Письма к Орфею. Избранные эссе
Шрифт:
С некоторых пор я стал делить все написанное на две категории – то, что написано при помощи авторитарного мышления, и то, что написано при помощи мышления опыта. Второе – подтверждено всей жизнью писателя, его духовными поисками, и в результате является не «вымыслом», не теорией, а «отчетом» по проделанной духовной работе. Такой отчет всегда ведет нас к правде. Таким книгам можно верить. Они не из головы, они не теория, не концепт. Мера им – душа человека, отважившаяся на предельно опасное и честное путешествие в поисках себя и своей миссии в мире. То, что описано в подобных книгах – это реальность. Это экзистенциальная реальность, реальность духовного опыта. Та самая реальность, которая при контакте с ней способна творить чудеса.
…Однажды, ранним утром, и это был не самый легкий период моей жизни и не самое счастливое утро, я проснулся на сеновале, куда меня определила одна моя знакомая, в гости к которой я приехал на пару дней. Как я уже сказал, чувствовал я себя неважно, будущее казалось мрачным, перспективы удручающими. К тому же я продрог, ночь была холодной, а одеяло недостаточно толстым. Внизу мычали коровы и блеяли козы. Надо было вставать, идти навстречу новому дню, но мне не хотелось двигаться – какое уж тут вдохновение жизни, одна только тоска. Я залез в рюкзак и нащупал там книжку, которую кинул туда, чтобы почитать по дороге. Это было переиздание жизнеописаний знаменитых людей издательства Павленкова. Одна из биографий была посвящена Томасу Карлейлю, не особо знакомому мне персонажу. Я открыл наугад и стал читать то, что было написано мелким шрифтом – послесловие к жизнеописанию Карлейля. По мере чтения я начал ощущать, что написанное трогает меня и призывает продолжать чтение, словно бы автор был родным незнакомцем, которого тревожили и вдохновляли те же самые идеи, которые тревожили и вдохновляли меня. Вот именно – я вошел в ощущение глубинного родства в том самом поле, которое, вероятно, оказалось общим не только для нас с Томасом и неизвестным автором послесловия, но скорее всего – родиной всех людей и деревьев на свете. Я прочитал текст до конца, не очень понимая большинство слов, задержавшись на одном или двух абзацах, которые меня задержали. А вернее говоря, таинственным образом отправили в те внутренние края моей жизни, откуда мы все родом, в те самые, которые дзэнский мастер Банкэй называл человеческим лицом, данным до рождения, а другой Мастер – Царством Небесным.
Через некоторое время я оторвался от книжки. На улице – было небо. И в нем плыли облака.
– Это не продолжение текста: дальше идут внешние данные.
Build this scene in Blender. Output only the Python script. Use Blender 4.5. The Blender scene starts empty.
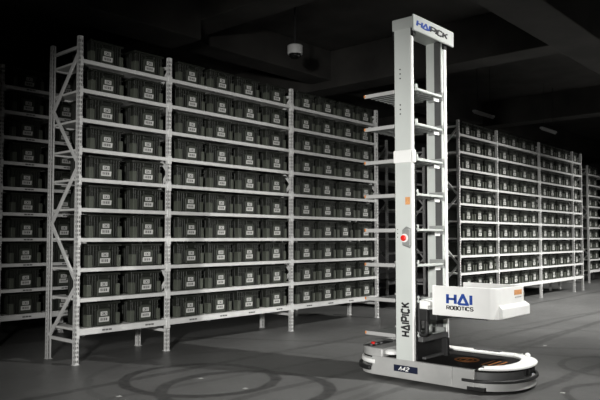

Там, за купами деревьев угадывалась речка, куда стоило сходить и окунуться. Только что бывшее серым пространство теперь непонятно каким образом было пронизано веществом жизни. И я уже догадывался, откуда оно взялось. Нет, оно пришло не от автора послесловия. И, конечно же, не от меня. Но от нашего с ним контакта. Потому что именно эта встреча, которая благодаря тексту, данному мелким шрифтом, стала реальной, – и преобразила мир. Мы ничего не знали друг о друге. Но это оказалось неважно… для чудес это не преграда.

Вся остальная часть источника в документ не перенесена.